-- Instructions to follow --
Starting at the first line of the entries below, restate each line exactly until you reach the line with "fs), M['floor']), kind='structure')", and print that one too. Leave the pictures out and stop there.
──────
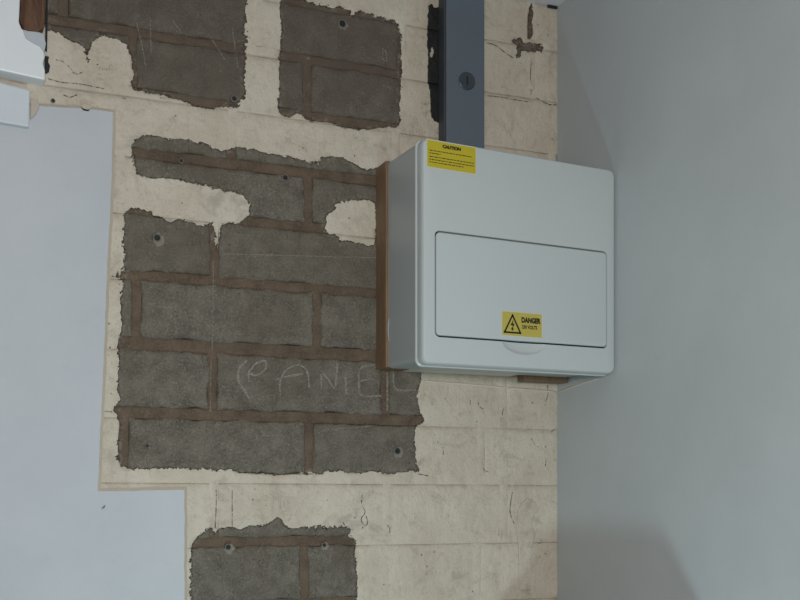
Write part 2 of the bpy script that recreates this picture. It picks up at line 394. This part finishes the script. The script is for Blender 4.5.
# ------------------------------------------------------------------ plastered wall pieces, ceiling, floor
PL = [(-577,569),(-579,480),(-583,400),(-588,270),(-594,139),(-496,141),(-496,-80),(-1400,-80),(-1400,562),(-690,562),(-655,565),(-620,568)]
def inset(poly, d):
    cxs = []
    n = len(poly); out = []
    A = sum(poly[i][0]*poly[(i+1) % n][1]-poly[(i+1) % n][0]*poly[i][1] for i in range(n))
    sg = 1 if A > 0 else -1
    for i in range(n):
        a, b, c = poly[i-1], poly[i], poly[(i+1) % n]
        d1 = Vector((b[0]-a[0], b[1]-a[1])).normalized(); d2 = Vector((c[0]-b[0], c[1]-b[1])).normalized()
        n1 = Vector((-d1.y, d1.x))*sg; n2 = Vector((-d2.y, d2.x))*sg; m = (n1+n2); m = m/max(m.dot(n1), .3)
        out.append((b[0]+m.x*d, b[1]+m.y*d))
    return out
def plaster():
    p0 = []
    for i in range(len(PL)):
        a, b = PL[i], PL[(i+1) % len(PL)]; L = math.hypot(b[0]-a[0], b[1]-a[1])
        near = max(a[0], b[0]) > -700 and min(a[1], b[1]) > -100 and min(a[0], b[0]) > -720
        k = max(1, int(L/5)) if near else 1
        for j in range(k):
            t = j/k; x = a[0]+(b[0]-a[0])*t; z = a[1]+(b[1]-a[1])*t
            d = 0 if j == 0 else .9*N(x, z, .08, 4)+.5*N(x, z, .4, 2)
            p0.append((x+d*.8, z+d*.8))
    p1 = inset(p0, 3.6)
    vs, fs = loft([[(x, -2, z) for x, z in p0], [(x, 1.2, z) for x, z in p0], [(x, 3.4, z) for x, z in p1]], False, True)
    me = mesh('wall_left', vs, fs); o = link('wall_left', me, [M['plaster_left'], M['edge']])
    for p in me.polygons:
        if len(p.vertices) == 4: p.material_index = 1
    return tag(o, kind='structure')
wall_left = plaster()
link('fleck', mesh('fleck', *prism(PP([(101,509),(103,506),(105,505),(104,508)]), 3, 4.2)), M['plug'], wall_left)
vs, fs = box(0, 120, -110, 1700, -1500, 900)
wall_right = tag(link('wall_right', mesh('wall_right', vs, fs), M['plaster_right']), kind='structure')
vs, fs = box(-1400, 120, -110, 1700, 784, 900)
tag(link('ceiling', mesh('ceiling', vs, fs), M['ceiling']), kind='structure')
vs, fs = box(-3000, 120, -110, 3000, -1560, -1500)
tag(link('floor', mesh('floor', vs, fs), M['floor']), kind='structure')
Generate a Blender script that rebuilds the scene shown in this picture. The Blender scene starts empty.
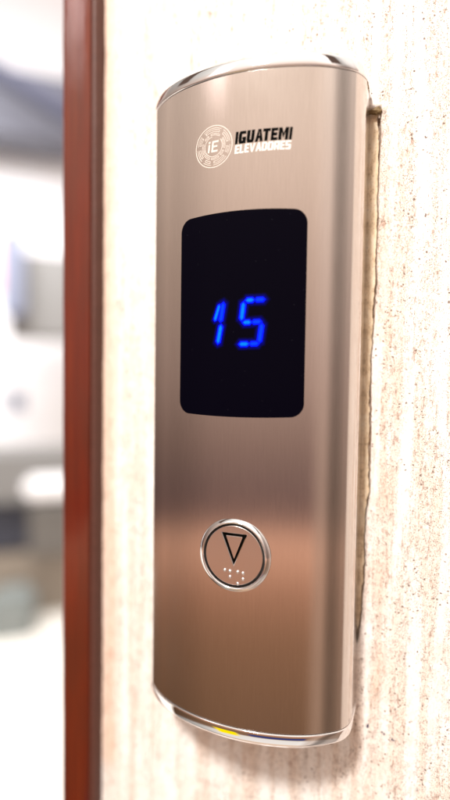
import bpy, bmesh, math, random
from mathutils import Vector, Matrix, noise
from mathutils.geometry import delaunay_2d_cdt
random.seed(7)
scene = bpy.context.scene
col = scene.collection
PI = math.pi
MM = 0.001

# ------------------------------------------------------------------ frame
# working coordinates in millimetres: x right, u up, o out of the wall.
def P(x, u, o):
    return Vector((x * MM, -o * MM, u * MM))

WALL = -20.0            # plane of the stone
W2 = 41.86              # half width of the panel
B = 14.0                # crest of the bulged face
RA = 72.69; A1 = .311   # radius of the bulged face and the half angle it spans
RF = 47.0               # tighter radius towards its sides
RC = 3.6                # rounded corner into the straight flanks
HALF = 120.0

CX1 = (RA - RF) * math.sin(A1); CY1 = B - RA + (RA - RF) * math.cos(A1)
class Side: pass
def side(rc):
    d = Side(); d.RC = rc
    d.A2 = math.asin((W2 - rc - CX1) / (RF - rc))
    d.CX2 = W2 - rc; d.CY2 = CY1 + (RF - rc) * math.cos(d.A2)
    d.S1 = RA * A1; d.S2 = d.S1 + RF * (d.A2 - A1); d.S3 = d.S2 + rc * (PI / 2 - d.A2); d.SMAX = d.S3 + (d.CY2 - WALL) - .05
    return d
SD = {-1: side(4.0), 1: side(12.5)}
S1 = RA * A1

def face(s, off=0.0):
    """arc length from the centre line -> (x, out, normal angle)"""
    a = abs(s); sg = 1 if s >= 0 else -1; d = SD[sg]
    if a <= S1:
        ph = a / RA
        x = (RA + off) * math.sin(ph); o = B - RA + (RA + off) * math.cos(ph)
    elif a <= d.S2:
        ph = A1 + (a - S1) / RF
        x = CX1 + (RF + off) * math.sin(ph); o = CY1 + (RF + off) * math.cos(ph)
    elif a <= d.S3:
        ph = d.A2 + (a - d.S2) / d.RC
        x = d.CX2 + (d.RC + off) * math.sin(ph); o = d.CY2 + (d.RC + off) * math.cos(ph)
    else:
        ph = PI / 2; x = W2 + off; o = d.CY2 - (a - d.S3)
    return sg * x, o, sg * ph

def s_of_x(x):
    sg = 1 if x >= 0 else -1; a = abs(x)
    if a <= RA * math.sin(A1): return sg * RA * math.asin(a / RA)
    return sg * (S1 + RF * (math.asin((a - CX1) / RF) - A1))

# ------------------------------------------------------------------ objects
def link(name, me, mat=None, parent=None):
    o = bpy.data.objects.new(name, me)
    col.objects.link(o)
    if mat is not None:
        for m in (mat if isinstance(mat, (list, tuple)) else [mat]):
            me.materials.append(m)
    if parent is not None:
        o.parent = parent
    return o

def obj(name, bm, mat, parent=None, smooth=None):
    me = bpy.data.meshes.new(name)
    bm.normal_update()
    bm.to_mesh(me); bm.free()
    if smooth is not None:
        for p in me.polygons: p.use_smooth = True
        me.set_sharp_from_angle(angle=math.radians(smooth))
    return link(name, me, mat, parent)

def tag(o, label=None, cat=None, group=None, kind=None):
    if label: o['label'] = label
    if cat: o['category'] = cat
    if group: o['group'] = group
    if kind: o['kind'] = kind
    return o

# ------------------------------------------------------------------ materials
class NT:
    def __init__(s, name):
        s.m = bpy.data.materials.new(name); s.m.use_nodes = True
        s.t = s.m.node_tree; s.t.nodes.clear()
        s.out = s.n('ShaderNodeOutputMaterial')
    def n(s, typ, **kw):
        nd = s.t.nodes.new(typ)
        for k, v in kw.items():
            if k.startswith('i_'):
                nd.inputs[k[2:].replace('_', ' ')].default_value = v
            else:
                setattr(nd, k, v)
        return nd
    def l(s, a, b): s.t.links.new(a, b)
    def math(s, op, a, b=None, c=None, clamp=False):
        nd = s.n('ShaderNodeMath', operation=op, use_clamp=clamp)
        for i, v in enumerate((a, b, c)):
            if v is None: continue
            if isinstance(v, (int, float)): nd.inputs[i].default_value = v
            else: s.l(v, nd.inputs[i])
        return nd.outputs[0]
    def mixc(s, f, a, b, blend='MIX'):
        nd = s.n('ShaderNodeMix', data_type='RGBA', blend_type=blend)
        for idx, v in ((0, f), (6, a), (7, b)):
            if isinstance(v, (int, float)): nd.inputs[idx].default_value = v
            elif isinstance(v, tuple): nd.inputs[idx].default_value = (*v, 1) if len(v) == 3 else v
            else: s.l(v, nd.inputs[idx])
        return nd.outputs[2]
    def ramp(s, f, stops, interp='LINEAR'):
        nd = s.n('ShaderNodeValToRGB'); cr = nd.color_ramp; cr.interpolation = interp
        while len(cr.elements) > 1: cr.elements.remove(cr.elements[0])
        cr.elements[0].position = stops[0][0]
        for i, (p, c) in enumerate(stops):
            e = cr.elements[0] if i == 0 else cr.elements.new(p)
            e.color = (c, c, c, 1) if isinstance(c, (int, float)) else (*c, 1)
        s.l(f, nd.inputs[0]); return nd.outputs[0]
    def mm(s, sc=(1, 1, 1)):
        tc = s.n('ShaderNodeTexCoord')
        mp = s.n('ShaderNodeMapping'); mp.inputs['Scale'].default_value = tuple(1000 * v for v in sc)
        s.l(tc.outputs['Object'], mp.inputs[0]); return mp.outputs[0]
    def noise(s, vec, scale, detail=3, rough=.5):
        nd = s.n('ShaderNodeTexNoise'); s.l(vec, nd.inputs['Vector'])
        nd.inputs['Scale'].default_value = scale; nd.inputs['Detail'].default_value = detail
        nd.inputs['Roughness'].default_value = rough
        return nd.outputs['Fac']
    def voro(s, vec, scale, out='Distance', rnd=1.0):
        nd = s.n('ShaderNodeTexVoronoi'); s.l(vec, nd.inputs['Vector'])
        nd.inputs['Scale'].default_value = scale; nd.inputs['Randomness'].default_value = rnd
        return nd.outputs[out]
    def bsdf(s, **kw):
        nd = s.n('ShaderNodeBsdfPrincipled')
        for k, v in kw.items():
            inp = nd.inputs[k.replace('_', ' ')]
            if isinstance(v, (int, float)): inp.default_value = v
            elif isinstance(v, tuple): inp.default_value = (*v, 1) if len(v) == 3 else v
            else: s.l(v, inp)
        s.l(nd.outputs[0], s.out.inputs[0]); return nd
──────
-- Answer for this exercise --
Write part 2 of the bpy script that recreates this picture. It picks up at line 394. This part finishes the script. The script is for Blender 4.5.
# ------------------------------------------------------------------ plastered wall pieces, ceiling, floor
PL = [(-577,569),(-579,480),(-583,400),(-588,270),(-594,139),(-496,141),(-496,-80),(-1400,-80),(-1400,562),(-690,562),(-655,565),(-620,568)]
def inset(poly, d):
    cxs = []
    n = len(poly); out = []
    A = sum(poly[i][0]*poly[(i+1) % n][1]-poly[(i+1) % n][0]*poly[i][1] for i in range(n))
    sg = 1 if A > 0 else -1
    for i in range(n):
        a, b, c = poly[i-1], poly[i], poly[(i+1) % n]
        d1 = Vector((b[0]-a[0], b[1]-a[1])).normalized(); d2 = Vector((c[0]-b[0], c[1]-b[1])).normalized()
        n1 = Vector((-d1.y, d1.x))*sg; n2 = Vector((-d2.y, d2.x))*sg; m = (n1+n2); m = m/max(m.dot(n1), .3)
        out.append((b[0]+m.x*d, b[1]+m.y*d))
    return out
def plaster():
    p0 = []
    for i in range(len(PL)):
        a, b = PL[i], PL[(i+1) % len(PL)]; L = math.hypot(b[0]-a[0], b[1]-a[1])
        near = max(a[0], b[0]) > -700 and min(a[1], b[1]) > -100 and min(a[0], b[0]) > -720
        k = max(1, int(L/5)) if near else 1
        for j in range(k):
            t = j/k; x = a[0]+(b[0]-a[0])*t; z = a[1]+(b[1]-a[1])*t
            d = 0 if j == 0 else .9*N(x, z, .08, 4)+.5*N(x, z, .4, 2)
            p0.append((x+d*.8, z+d*.8))
    p1 = inset(p0, 3.6)
    vs, fs = loft([[(x, -2, z) for x, z in p0], [(x, 1.2, z) for x, z in p0], [(x, 3.4, z) for x, z in p1]], False, True)
    me = mesh('wall_left', vs, fs); o = link('wall_left', me, [M['plaster_left'], M['edge']])
    for p in me.polygons:
        if len(p.vertices) == 4: p.material_index = 1
    return tag(o, kind='structure')
wall_left = plaster()
link('fleck', mesh('fleck', *prism(PP([(101,509),(103,506),(105,505),(104,508)]), 3, 4.2)), M['plug'], wall_left)
vs, fs = box(0, 120, -110, 1700, -1500, 900)
wall_right = tag(link('wall_right', mesh('wall_right', vs, fs), M['plaster_right']), kind='structure')
vs, fs = box(-1400, 120, -110, 1700, 784, 900)
tag(link('ceiling', mesh('ceiling', vs, fs), M['ceiling']), kind='structure')
vs, fs = box(-3000, 120, -110, 3000, -1560, -1500)
tag(link('floor', mesh('floor', vs, fs), M['floor']), kind='structure')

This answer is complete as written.